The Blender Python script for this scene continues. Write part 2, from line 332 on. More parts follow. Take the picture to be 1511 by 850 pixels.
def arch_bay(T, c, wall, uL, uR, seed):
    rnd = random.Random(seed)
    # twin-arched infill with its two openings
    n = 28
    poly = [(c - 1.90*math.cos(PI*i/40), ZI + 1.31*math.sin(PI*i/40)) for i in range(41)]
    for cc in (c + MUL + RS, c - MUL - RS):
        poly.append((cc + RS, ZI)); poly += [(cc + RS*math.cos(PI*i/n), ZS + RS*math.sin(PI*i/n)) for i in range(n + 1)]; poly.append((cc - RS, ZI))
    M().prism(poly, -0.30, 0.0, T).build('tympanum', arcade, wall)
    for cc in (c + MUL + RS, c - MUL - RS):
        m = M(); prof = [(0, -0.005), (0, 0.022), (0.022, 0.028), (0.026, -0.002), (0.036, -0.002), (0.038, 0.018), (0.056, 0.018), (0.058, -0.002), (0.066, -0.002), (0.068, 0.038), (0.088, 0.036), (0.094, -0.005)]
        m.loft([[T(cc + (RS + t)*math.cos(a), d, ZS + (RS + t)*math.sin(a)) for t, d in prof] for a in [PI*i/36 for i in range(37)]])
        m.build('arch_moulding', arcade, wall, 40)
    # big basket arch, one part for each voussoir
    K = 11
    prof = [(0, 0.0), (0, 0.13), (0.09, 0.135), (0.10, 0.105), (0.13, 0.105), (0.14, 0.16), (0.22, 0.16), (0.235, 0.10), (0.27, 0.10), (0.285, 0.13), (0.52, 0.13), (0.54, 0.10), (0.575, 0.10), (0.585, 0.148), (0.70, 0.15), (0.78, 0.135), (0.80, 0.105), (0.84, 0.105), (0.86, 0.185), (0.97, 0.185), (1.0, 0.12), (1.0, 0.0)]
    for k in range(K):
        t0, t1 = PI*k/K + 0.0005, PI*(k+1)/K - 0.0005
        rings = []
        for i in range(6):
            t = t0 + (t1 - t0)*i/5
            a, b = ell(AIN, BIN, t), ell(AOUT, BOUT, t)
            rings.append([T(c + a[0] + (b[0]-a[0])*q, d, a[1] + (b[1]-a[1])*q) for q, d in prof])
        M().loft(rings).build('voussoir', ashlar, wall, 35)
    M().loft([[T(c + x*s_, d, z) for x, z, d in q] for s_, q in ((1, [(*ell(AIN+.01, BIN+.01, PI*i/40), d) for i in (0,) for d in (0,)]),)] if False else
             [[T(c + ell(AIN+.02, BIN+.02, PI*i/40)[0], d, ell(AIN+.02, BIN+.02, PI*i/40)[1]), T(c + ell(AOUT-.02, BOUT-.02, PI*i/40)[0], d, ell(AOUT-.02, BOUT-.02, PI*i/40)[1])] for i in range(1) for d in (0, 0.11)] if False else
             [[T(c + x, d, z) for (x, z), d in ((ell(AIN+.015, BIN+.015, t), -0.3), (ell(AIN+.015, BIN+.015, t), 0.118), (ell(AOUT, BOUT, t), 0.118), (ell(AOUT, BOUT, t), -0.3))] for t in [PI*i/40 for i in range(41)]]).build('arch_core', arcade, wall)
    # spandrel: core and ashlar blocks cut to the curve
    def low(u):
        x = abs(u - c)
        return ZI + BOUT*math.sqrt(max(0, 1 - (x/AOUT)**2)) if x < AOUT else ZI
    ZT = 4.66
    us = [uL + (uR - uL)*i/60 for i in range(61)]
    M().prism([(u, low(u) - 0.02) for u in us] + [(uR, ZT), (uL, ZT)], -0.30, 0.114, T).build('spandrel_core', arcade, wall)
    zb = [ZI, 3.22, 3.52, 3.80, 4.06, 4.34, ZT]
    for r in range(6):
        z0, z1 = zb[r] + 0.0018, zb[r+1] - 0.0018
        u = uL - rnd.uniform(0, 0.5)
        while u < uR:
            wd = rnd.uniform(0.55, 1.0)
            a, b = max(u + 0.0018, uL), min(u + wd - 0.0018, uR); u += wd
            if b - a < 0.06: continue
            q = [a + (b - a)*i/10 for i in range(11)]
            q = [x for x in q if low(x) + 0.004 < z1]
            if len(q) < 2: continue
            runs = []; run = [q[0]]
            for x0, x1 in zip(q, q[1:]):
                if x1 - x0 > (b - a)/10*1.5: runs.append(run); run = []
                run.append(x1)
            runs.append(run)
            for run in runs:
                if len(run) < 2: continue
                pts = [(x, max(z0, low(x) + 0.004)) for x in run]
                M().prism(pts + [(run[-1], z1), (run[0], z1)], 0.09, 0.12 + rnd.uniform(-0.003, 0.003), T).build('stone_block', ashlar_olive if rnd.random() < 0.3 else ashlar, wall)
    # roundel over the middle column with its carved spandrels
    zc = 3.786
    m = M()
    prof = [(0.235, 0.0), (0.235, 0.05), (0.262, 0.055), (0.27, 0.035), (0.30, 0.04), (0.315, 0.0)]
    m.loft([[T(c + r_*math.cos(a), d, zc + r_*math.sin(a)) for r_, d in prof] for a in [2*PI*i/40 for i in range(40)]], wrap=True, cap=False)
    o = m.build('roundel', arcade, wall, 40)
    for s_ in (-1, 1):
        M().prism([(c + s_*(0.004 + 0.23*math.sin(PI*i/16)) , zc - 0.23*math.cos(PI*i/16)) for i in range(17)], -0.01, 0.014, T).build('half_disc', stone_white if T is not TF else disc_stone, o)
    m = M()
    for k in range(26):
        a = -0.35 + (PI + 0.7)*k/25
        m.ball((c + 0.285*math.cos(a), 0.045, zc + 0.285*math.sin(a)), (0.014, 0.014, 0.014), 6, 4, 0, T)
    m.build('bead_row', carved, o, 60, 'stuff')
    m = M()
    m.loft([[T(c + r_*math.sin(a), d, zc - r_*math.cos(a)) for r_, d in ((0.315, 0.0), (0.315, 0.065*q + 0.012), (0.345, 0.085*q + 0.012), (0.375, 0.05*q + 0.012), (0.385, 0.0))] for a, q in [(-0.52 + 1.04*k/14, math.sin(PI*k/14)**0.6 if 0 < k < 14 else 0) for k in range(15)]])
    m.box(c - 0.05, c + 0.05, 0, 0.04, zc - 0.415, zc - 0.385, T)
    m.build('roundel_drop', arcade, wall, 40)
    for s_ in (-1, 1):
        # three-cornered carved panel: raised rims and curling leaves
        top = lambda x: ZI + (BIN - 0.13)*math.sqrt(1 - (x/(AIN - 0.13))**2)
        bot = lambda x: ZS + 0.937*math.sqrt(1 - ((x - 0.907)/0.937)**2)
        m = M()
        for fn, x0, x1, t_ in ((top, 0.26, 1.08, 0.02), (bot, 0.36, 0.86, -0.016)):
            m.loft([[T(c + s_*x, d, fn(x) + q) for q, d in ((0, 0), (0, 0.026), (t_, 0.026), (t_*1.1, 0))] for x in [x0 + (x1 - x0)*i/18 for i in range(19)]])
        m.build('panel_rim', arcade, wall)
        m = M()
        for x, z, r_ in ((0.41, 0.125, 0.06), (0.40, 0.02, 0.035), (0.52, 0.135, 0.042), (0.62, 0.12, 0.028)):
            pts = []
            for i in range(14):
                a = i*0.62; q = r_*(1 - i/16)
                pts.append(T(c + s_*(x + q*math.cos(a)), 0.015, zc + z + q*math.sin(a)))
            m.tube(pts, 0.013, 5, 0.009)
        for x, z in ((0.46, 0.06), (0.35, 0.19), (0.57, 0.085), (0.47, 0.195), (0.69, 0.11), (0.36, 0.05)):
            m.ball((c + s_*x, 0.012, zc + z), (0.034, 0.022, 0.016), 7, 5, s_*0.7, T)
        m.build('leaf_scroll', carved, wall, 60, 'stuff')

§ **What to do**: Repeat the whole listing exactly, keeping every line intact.

§ **Finished answer**:
The Blender Python script for this scene continues. Write part 2, from line 332 on. More parts follow. Take the picture to be 1511 by 850 pixels.
def arch_bay(T, c, wall, uL, uR, seed):
    rnd = random.Random(seed)
    # twin-arched infill with its two openings
    n = 28
    poly = [(c - 1.90*math.cos(PI*i/40), ZI + 1.31*math.sin(PI*i/40)) for i in range(41)]
    for cc in (c + MUL + RS, c - MUL - RS):
        poly.append((cc + RS, ZI)); poly += [(cc + RS*math.cos(PI*i/n), ZS + RS*math.sin(PI*i/n)) for i in range(n + 1)]; poly.append((cc - RS, ZI))
    M().prism(poly, -0.30, 0.0, T).build('tympanum', arcade, wall)
    for cc in (c + MUL + RS, c - MUL - RS):
        m = M(); prof = [(0, -0.005), (0, 0.022), (0.022, 0.028), (0.026, -0.002), (0.036, -0.002), (0.038, 0.018), (0.056, 0.018), (0.058, -0.002), (0.066, -0.002), (0.068, 0.038), (0.088, 0.036), (0.094, -0.005)]
        m.loft([[T(cc + (RS + t)*math.cos(a), d, ZS + (RS + t)*math.sin(a)) for t, d in prof] for a in [PI*i/36 for i in range(37)]])
        m.build('arch_moulding', arcade, wall, 40)
    # big basket arch, one part for each voussoir
    K = 11
    prof = [(0, 0.0), (0, 0.13), (0.09, 0.135), (0.10, 0.105), (0.13, 0.105), (0.14, 0.16), (0.22, 0.16), (0.235, 0.10), (0.27, 0.10), (0.285, 0.13), (0.52, 0.13), (0.54, 0.10), (0.575, 0.10), (0.585, 0.148), (0.70, 0.15), (0.78, 0.135), (0.80, 0.105), (0.84, 0.105), (0.86, 0.185), (0.97, 0.185), (1.0, 0.12), (1.0, 0.0)]
    for k in range(K):
        t0, t1 = PI*k/K + 0.0005, PI*(k+1)/K - 0.0005
        rings = []
        for i in range(6):
            t = t0 + (t1 - t0)*i/5
            a, b = ell(AIN, BIN, t), ell(AOUT, BOUT, t)
            rings.append([T(c + a[0] + (b[0]-a[0])*q, d, a[1] + (b[1]-a[1])*q) for q, d in prof])
        M().loft(rings).build('voussoir', ashlar, wall, 35)
    M().loft([[T(c + x*s_, d, z) for x, z, d in q] for s_, q in ((1, [(*ell(AIN+.01, BIN+.01, PI*i/40), d) for i in (0,) for d in (0,)]),)] if False else
             [[T(c + ell(AIN+.02, BIN+.02, PI*i/40)[0], d, ell(AIN+.02, BIN+.02, PI*i/40)[1]), T(c + ell(AOUT-.02, BOUT-.02, PI*i/40)[0], d, ell(AOUT-.02, BOUT-.02, PI*i/40)[1])] for i in range(1) for d in (0, 0.11)] if False else
             [[T(c + x, d, z) for (x, z), d in ((ell(AIN+.015, BIN+.015, t), -0.3), (ell(AIN+.015, BIN+.015, t), 0.118), (ell(AOUT, BOUT, t), 0.118), (ell(AOUT, BOUT, t), -0.3))] for t in [PI*i/40 for i in range(41)]]).build('arch_core', arcade, wall)
    # spandrel: core and ashlar blocks cut to the curve
    def low(u):
        x = abs(u - c)
        return ZI + BOUT*math.sqrt(max(0, 1 - (x/AOUT)**2)) if x < AOUT else ZI
    ZT = 4.66
    us = [uL + (uR - uL)*i/60 for i in range(61)]
    M().prism([(u, low(u) - 0.02) for u in us] + [(uR, ZT), (uL, ZT)], -0.30, 0.114, T).build('spandrel_core', arcade, wall)
    zb = [ZI, 3.22, 3.52, 3.80, 4.06, 4.34, ZT]
    for r in range(6):
        z0, z1 = zb[r] + 0.0018, zb[r+1] - 0.0018
        u = uL - rnd.uniform(0, 0.5)
        while u < uR:
            wd = rnd.uniform(0.55, 1.0)
            a, b = max(u + 0.0018, uL), min(u + wd - 0.0018, uR); u += wd
            if b - a < 0.06: continue
            q = [a + (b - a)*i/10 for i in range(11)]
            q = [x for x in q if low(x) + 0.004 < z1]
            if len(q) < 2: continue
            runs = []; run = [q[0]]
            for x0, x1 in zip(q, q[1:]):
                if x1 - x0 > (b - a)/10*1.5: runs.append(run); run = []
                run.append(x1)
            runs.append(run)
            for run in runs:
                if len(run) < 2: continue
                pts = [(x, max(z0, low(x) + 0.004)) for x in run]
                M().prism(pts + [(run[-1], z1), (run[0], z1)], 0.09, 0.12 + rnd.uniform(-0.003, 0.003), T).build('stone_block', ashlar_olive if rnd.random() < 0.3 else ashlar, wall)
    # roundel over the middle column with its carved spandrels
    zc = 3.786
    m = M()
    prof = [(0.235, 0.0), (0.235, 0.05), (0.262, 0.055), (0.27, 0.035), (0.30, 0.04), (0.315, 0.0)]
    m.loft([[T(c + r_*math.cos(a), d, zc + r_*math.sin(a)) for r_, d in prof] for a in [2*PI*i/40 for i in range(40)]], wrap=True, cap=False)
    o = m.build('roundel', arcade, wall, 40)
    for s_ in (-1, 1):
        M().prism([(c + s_*(0.004 + 0.23*math.sin(PI*i/16)) , zc - 0.23*math.cos(PI*i/16)) for i in range(17)], -0.01, 0.014, T).build('half_disc', stone_white if T is not TF else disc_stone, o)
    m = M()
    for k in range(26):
        a = -0.35 + (PI + 0.7)*k/25
        m.ball((c + 0.285*math.cos(a), 0.045, zc + 0.285*math.sin(a)), (0.014, 0.014, 0.014), 6, 4, 0, T)
    m.build('bead_row', carved, o, 60, 'stuff')
    m = M()
    m.loft([[T(c + r_*math.sin(a), d, zc - r_*math.cos(a)) for r_, d in ((0.315, 0.0), (0.315, 0.065*q + 0.012), (0.345, 0.085*q + 0.012), (0.375, 0.05*q + 0.012), (0.385, 0.0))] for a, q in [(-0.52 + 1.04*k/14, math.sin(PI*k/14)**0.6 if 0 < k < 14 else 0) for k in range(15)]])
    m.box(c - 0.05, c + 0.05, 0, 0.04, zc - 0.415, zc - 0.385, T)
    m.build('roundel_drop', arcade, wall, 40)
    for s_ in (-1, 1):
        # three-cornered carved panel: raised rims and curling leaves
        top = lambda x: ZI + (BIN - 0.13)*math.sqrt(1 - (x/(AIN - 0.13))**2)
        bot = lambda x: ZS + 0.937*math.sqrt(1 - ((x - 0.907)/0.937)**2)
        m = M()
        for fn, x0, x1, t_ in ((top, 0.26, 1.08, 0.02), (bot, 0.36, 0.86, -0.016)):
            m.loft([[T(c + s_*x, d, fn(x) + q) for q, d in ((0, 0), (0, 0.026), (t_, 0.026), (t_*1.1, 0))] for x in [x0 + (x1 - x0)*i/18 for i in range(19)]])
        m.build('panel_rim', arcade, wall)
        m = M()
        for x, z, r_ in ((0.41, 0.125, 0.06), (0.40, 0.02, 0.035), (0.52, 0.135, 0.042), (0.62, 0.12, 0.028)):
            pts = []
            for i in range(14):
                a = i*0.62; q = r_*(1 - i/16)
                pts.append(T(c + s_*(x + q*math.cos(a)), 0.015, zc + z + q*math.sin(a)))
            m.tube(pts, 0.013, 5, 0.009)
        for x, z in ((0.46, 0.06), (0.35, 0.19), (0.57, 0.085), (0.47, 0.195), (0.69, 0.11), (0.36, 0.05)):
            m.ball((c + s_*x, 0.012, zc + z), (0.034, 0.022, 0.016), 7, 5, s_*0.7, T)
        m.build('leaf_scroll', carved, wall, 60, 'stuff')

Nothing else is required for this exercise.